- **What needs to be done**
Give the data a second time, exactly and in full.

- **Recorded information**

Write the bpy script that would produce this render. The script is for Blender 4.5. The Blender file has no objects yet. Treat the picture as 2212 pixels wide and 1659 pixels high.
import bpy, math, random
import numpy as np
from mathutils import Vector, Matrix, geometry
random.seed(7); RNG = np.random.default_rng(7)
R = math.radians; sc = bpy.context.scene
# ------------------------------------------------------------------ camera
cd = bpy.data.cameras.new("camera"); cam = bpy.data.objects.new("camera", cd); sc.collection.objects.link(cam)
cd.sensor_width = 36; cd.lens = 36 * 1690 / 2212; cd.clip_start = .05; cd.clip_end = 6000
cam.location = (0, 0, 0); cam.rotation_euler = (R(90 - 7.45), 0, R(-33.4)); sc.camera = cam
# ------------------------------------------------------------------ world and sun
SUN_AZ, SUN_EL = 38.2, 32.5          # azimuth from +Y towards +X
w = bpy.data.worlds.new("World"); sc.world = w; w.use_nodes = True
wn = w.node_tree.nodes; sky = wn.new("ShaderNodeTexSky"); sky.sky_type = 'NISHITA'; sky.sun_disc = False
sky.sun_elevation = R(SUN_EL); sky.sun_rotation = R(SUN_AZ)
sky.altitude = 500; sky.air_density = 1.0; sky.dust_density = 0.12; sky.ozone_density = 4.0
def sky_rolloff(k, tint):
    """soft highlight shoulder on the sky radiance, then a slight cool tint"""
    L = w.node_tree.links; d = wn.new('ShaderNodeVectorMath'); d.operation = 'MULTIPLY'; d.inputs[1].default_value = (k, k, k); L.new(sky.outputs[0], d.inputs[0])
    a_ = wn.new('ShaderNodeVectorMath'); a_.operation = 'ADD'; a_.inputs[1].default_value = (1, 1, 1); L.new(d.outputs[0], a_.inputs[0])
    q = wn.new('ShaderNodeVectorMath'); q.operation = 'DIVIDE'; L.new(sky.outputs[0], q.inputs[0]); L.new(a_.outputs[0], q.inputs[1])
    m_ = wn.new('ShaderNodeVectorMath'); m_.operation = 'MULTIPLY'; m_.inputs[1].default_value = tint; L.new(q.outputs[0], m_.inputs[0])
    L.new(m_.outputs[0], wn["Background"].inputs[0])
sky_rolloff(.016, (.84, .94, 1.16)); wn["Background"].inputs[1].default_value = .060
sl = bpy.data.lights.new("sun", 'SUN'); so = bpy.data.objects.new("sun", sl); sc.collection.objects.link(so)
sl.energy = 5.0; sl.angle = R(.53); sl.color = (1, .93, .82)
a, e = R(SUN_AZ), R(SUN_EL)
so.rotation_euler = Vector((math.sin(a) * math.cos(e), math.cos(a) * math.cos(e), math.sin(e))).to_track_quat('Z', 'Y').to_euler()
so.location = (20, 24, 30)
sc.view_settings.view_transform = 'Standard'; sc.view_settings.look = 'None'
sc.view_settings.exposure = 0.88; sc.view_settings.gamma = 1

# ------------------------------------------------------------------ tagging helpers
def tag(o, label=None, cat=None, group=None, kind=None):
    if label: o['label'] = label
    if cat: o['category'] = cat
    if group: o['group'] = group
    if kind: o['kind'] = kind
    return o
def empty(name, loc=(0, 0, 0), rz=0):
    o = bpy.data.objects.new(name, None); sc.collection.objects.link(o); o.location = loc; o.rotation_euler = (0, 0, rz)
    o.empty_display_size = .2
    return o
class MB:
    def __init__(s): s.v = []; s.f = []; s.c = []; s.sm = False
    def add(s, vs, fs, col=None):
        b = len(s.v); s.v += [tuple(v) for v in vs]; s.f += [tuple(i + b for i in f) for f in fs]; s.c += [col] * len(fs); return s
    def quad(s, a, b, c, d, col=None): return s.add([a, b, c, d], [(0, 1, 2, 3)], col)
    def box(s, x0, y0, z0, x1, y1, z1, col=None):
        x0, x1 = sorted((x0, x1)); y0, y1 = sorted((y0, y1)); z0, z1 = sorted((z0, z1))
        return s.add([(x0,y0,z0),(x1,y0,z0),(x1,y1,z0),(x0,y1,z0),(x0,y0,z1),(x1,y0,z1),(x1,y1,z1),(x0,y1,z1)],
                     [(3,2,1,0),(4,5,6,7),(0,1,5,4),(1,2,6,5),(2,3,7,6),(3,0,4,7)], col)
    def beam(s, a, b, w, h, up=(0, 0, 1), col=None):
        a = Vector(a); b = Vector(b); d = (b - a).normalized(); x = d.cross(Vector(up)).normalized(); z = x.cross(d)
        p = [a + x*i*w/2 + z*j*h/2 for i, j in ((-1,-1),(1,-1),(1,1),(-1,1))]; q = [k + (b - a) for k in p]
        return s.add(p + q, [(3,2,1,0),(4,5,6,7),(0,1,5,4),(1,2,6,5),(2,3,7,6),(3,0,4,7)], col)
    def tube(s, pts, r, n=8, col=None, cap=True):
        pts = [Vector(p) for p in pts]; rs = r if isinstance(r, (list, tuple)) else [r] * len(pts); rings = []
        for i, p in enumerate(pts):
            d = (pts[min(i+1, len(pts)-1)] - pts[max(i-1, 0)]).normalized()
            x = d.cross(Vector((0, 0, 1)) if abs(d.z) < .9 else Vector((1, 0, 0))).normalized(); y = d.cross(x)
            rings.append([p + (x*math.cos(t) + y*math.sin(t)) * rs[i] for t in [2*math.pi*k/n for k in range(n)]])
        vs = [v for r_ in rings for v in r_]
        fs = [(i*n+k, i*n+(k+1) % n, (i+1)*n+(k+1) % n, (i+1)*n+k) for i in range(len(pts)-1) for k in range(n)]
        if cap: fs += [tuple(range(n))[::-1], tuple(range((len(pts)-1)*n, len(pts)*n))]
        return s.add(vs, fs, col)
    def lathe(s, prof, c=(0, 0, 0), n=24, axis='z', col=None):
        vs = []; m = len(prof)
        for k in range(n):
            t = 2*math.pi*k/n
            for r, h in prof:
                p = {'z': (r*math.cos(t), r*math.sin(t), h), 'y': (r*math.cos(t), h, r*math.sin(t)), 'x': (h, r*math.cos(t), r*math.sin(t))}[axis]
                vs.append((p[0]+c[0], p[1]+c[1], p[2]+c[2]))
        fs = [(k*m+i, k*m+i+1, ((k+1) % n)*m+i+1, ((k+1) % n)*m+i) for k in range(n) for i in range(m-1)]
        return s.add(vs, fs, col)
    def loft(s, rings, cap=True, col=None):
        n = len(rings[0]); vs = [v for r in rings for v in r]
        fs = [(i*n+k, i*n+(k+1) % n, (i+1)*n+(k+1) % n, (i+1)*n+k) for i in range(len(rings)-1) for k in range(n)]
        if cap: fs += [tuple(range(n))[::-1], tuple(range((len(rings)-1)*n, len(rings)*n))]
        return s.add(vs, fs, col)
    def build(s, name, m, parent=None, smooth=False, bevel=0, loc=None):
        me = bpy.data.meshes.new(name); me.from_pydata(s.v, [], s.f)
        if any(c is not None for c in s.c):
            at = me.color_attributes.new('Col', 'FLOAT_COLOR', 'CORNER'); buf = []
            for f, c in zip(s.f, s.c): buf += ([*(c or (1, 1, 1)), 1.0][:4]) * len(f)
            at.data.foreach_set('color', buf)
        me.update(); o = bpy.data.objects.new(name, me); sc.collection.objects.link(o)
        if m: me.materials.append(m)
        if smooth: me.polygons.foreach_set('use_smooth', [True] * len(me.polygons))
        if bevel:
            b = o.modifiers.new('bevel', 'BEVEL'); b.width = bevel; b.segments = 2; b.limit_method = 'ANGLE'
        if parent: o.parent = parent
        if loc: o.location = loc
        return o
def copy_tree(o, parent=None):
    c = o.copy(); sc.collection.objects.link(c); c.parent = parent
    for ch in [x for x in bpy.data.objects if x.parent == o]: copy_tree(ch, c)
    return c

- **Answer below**
Write the bpy script that would produce this render. The script is for Blender 4.5. The Blender file has no objects yet. Treat the picture as 2212 pixels wide and 1659 pixels high.
import bpy, math, random
import numpy as np
from mathutils import Vector, Matrix, geometry
random.seed(7); RNG = np.random.default_rng(7)
R = math.radians; sc = bpy.context.scene
# ------------------------------------------------------------------ camera
cd = bpy.data.cameras.new("camera"); cam = bpy.data.objects.new("camera", cd); sc.collection.objects.link(cam)
cd.sensor_width = 36; cd.lens = 36 * 1690 / 2212; cd.clip_start = .05; cd.clip_end = 6000
cam.location = (0, 0, 0); cam.rotation_euler = (R(90 - 7.45), 0, R(-33.4)); sc.camera = cam
# ------------------------------------------------------------------ world and sun
SUN_AZ, SUN_EL = 38.2, 32.5          # azimuth from +Y towards +X
w = bpy.data.worlds.new("World"); sc.world = w; w.use_nodes = True
wn = w.node_tree.nodes; sky = wn.new("ShaderNodeTexSky"); sky.sky_type = 'NISHITA'; sky.sun_disc = False
sky.sun_elevation = R(SUN_EL); sky.sun_rotation = R(SUN_AZ)
sky.altitude = 500; sky.air_density = 1.0; sky.dust_density = 0.12; sky.ozone_density = 4.0
def sky_rolloff(k, tint):
    """soft highlight shoulder on the sky radiance, then a slight cool tint"""
    L = w.node_tree.links; d = wn.new('ShaderNodeVectorMath'); d.operation = 'MULTIPLY'; d.inputs[1].default_value = (k, k, k); L.new(sky.outputs[0], d.inputs[0])
    a_ = wn.new('ShaderNodeVectorMath'); a_.operation = 'ADD'; a_.inputs[1].default_value = (1, 1, 1); L.new(d.outputs[0], a_.inputs[0])
    q = wn.new('ShaderNodeVectorMath'); q.operation = 'DIVIDE'; L.new(sky.outputs[0], q.inputs[0]); L.new(a_.outputs[0], q.inputs[1])
    m_ = wn.new('ShaderNodeVectorMath'); m_.operation = 'MULTIPLY'; m_.inputs[1].default_value = tint; L.new(q.outputs[0], m_.inputs[0])
    L.new(m_.outputs[0], wn["Background"].inputs[0])
sky_rolloff(.016, (.84, .94, 1.16)); wn["Background"].inputs[1].default_value = .060
sl = bpy.data.lights.new("sun", 'SUN'); so = bpy.data.objects.new("sun", sl); sc.collection.objects.link(so)
sl.energy = 5.0; sl.angle = R(.53); sl.color = (1, .93, .82)
a, e = R(SUN_AZ), R(SUN_EL)
so.rotation_euler = Vector((math.sin(a) * math.cos(e), math.cos(a) * math.cos(e), math.sin(e))).to_track_quat('Z', 'Y').to_euler()
so.location = (20, 24, 30)
sc.view_settings.view_transform = 'Standard'; sc.view_settings.look = 'None'
sc.view_settings.exposure = 0.88; sc.view_settings.gamma = 1

# ------------------------------------------------------------------ tagging helpers
def tag(o, label=None, cat=None, group=None, kind=None):
    if label: o['label'] = label
    if cat: o['category'] = cat
    if group: o['group'] = group
    if kind: o['kind'] = kind
    return o
def empty(name, loc=(0, 0, 0), rz=0):
    o = bpy.data.objects.new(name, None); sc.collection.objects.link(o); o.location = loc; o.rotation_euler = (0, 0, rz)
    o.empty_display_size = .2
    return o
class MB:
    def __init__(s): s.v = []; s.f = []; s.c = []; s.sm = False
    def add(s, vs, fs, col=None):
        b = len(s.v); s.v += [tuple(v) for v in vs]; s.f += [tuple(i + b for i in f) for f in fs]; s.c += [col] * len(fs); return s
    def quad(s, a, b, c, d, col=None): return s.add([a, b, c, d], [(0, 1, 2, 3)], col)
    def box(s, x0, y0, z0, x1, y1, z1, col=None):
        x0, x1 = sorted((x0, x1)); y0, y1 = sorted((y0, y1)); z0, z1 = sorted((z0, z1))
        return s.add([(x0,y0,z0),(x1,y0,z0),(x1,y1,z0),(x0,y1,z0),(x0,y0,z1),(x1,y0,z1),(x1,y1,z1),(x0,y1,z1)],
                     [(3,2,1,0),(4,5,6,7),(0,1,5,4),(1,2,6,5),(2,3,7,6),(3,0,4,7)], col)
    def beam(s, a, b, w, h, up=(0, 0, 1), col=None):
        a = Vector(a); b = Vector(b); d = (b - a).normalized(); x = d.cross(Vector(up)).normalized(); z = x.cross(d)
        p = [a + x*i*w/2 + z*j*h/2 for i, j in ((-1,-1),(1,-1),(1,1),(-1,1))]; q = [k + (b - a) for k in p]
        return s.add(p + q, [(3,2,1,0),(4,5,6,7),(0,1,5,4),(1,2,6,5),(2,3,7,6),(3,0,4,7)], col)
    def tube(s, pts, r, n=8, col=None, cap=True):
        pts = [Vector(p) for p in pts]; rs = r if isinstance(r, (list, tuple)) else [r] * len(pts); rings = []
        for i, p in enumerate(pts):
            d = (pts[min(i+1, len(pts)-1)] - pts[max(i-1, 0)]).normalized()
            x = d.cross(Vector((0, 0, 1)) if abs(d.z) < .9 else Vector((1, 0, 0))).normalized(); y = d.cross(x)
            rings.append([p + (x*math.cos(t) + y*math.sin(t)) * rs[i] for t in [2*math.pi*k/n for k in range(n)]])
        vs = [v for r_ in rings for v in r_]
        fs = [(i*n+k, i*n+(k+1) % n, (i+1)*n+(k+1) % n, (i+1)*n+k) for i in range(len(pts)-1) for k in range(n)]
        if cap: fs += [tuple(range(n))[::-1], tuple(range((len(pts)-1)*n, len(pts)*n))]
        return s.add(vs, fs, col)
    def lathe(s, prof, c=(0, 0, 0), n=24, axis='z', col=None):
        vs = []; m = len(prof)
        for k in range(n):
            t = 2*math.pi*k/n
            for r, h in prof:
                p = {'z': (r*math.cos(t), r*math.sin(t), h), 'y': (r*math.cos(t), h, r*math.sin(t)), 'x': (h, r*math.cos(t), r*math.sin(t))}[axis]
                vs.append((p[0]+c[0], p[1]+c[1], p[2]+c[2]))
        fs = [(k*m+i, k*m+i+1, ((k+1) % n)*m+i+1, ((k+1) % n)*m+i) for k in range(n) for i in range(m-1)]
        return s.add(vs, fs, col)
    def loft(s, rings, cap=True, col=None):
        n = len(rings[0]); vs = [v for r in rings for v in r]
        fs = [(i*n+k, i*n+(k+1) % n, (i+1)*n+(k+1) % n, (i+1)*n+k) for i in range(len(rings)-1) for k in range(n)]
        if cap: fs += [tuple(range(n))[::-1], tuple(range((len(rings)-1)*n, len(rings)*n))]
        return s.add(vs, fs, col)
    def build(s, name, m, parent=None, smooth=False, bevel=0, loc=None):
        me = bpy.data.meshes.new(name); me.from_pydata(s.v, [], s.f)
        if any(c is not None for c in s.c):
            at = me.color_attributes.new('Col', 'FLOAT_COLOR', 'CORNER'); buf = []
            for f, c in zip(s.f, s.c): buf += ([*(c or (1, 1, 1)), 1.0][:4]) * len(f)
            at.data.foreach_set('color', buf)
        me.update(); o = bpy.data.objects.new(name, me); sc.collection.objects.link(o)
        if m: me.materials.append(m)
        if smooth: me.polygons.foreach_set('use_smooth', [True] * len(me.polygons))
        if bevel:
            b = o.modifiers.new('bevel', 'BEVEL'); b.width = bevel; b.segments = 2; b.limit_method = 'ANGLE'
        if parent: o.parent = parent
        if loc: o.location = loc
        return o
def copy_tree(o, parent=None):
    c = o.copy(); sc.collection.objects.link(c); c.parent = parent
    for ch in [x for x in bpy.data.objects if x.parent == o]: copy_tree(ch, c)
    return c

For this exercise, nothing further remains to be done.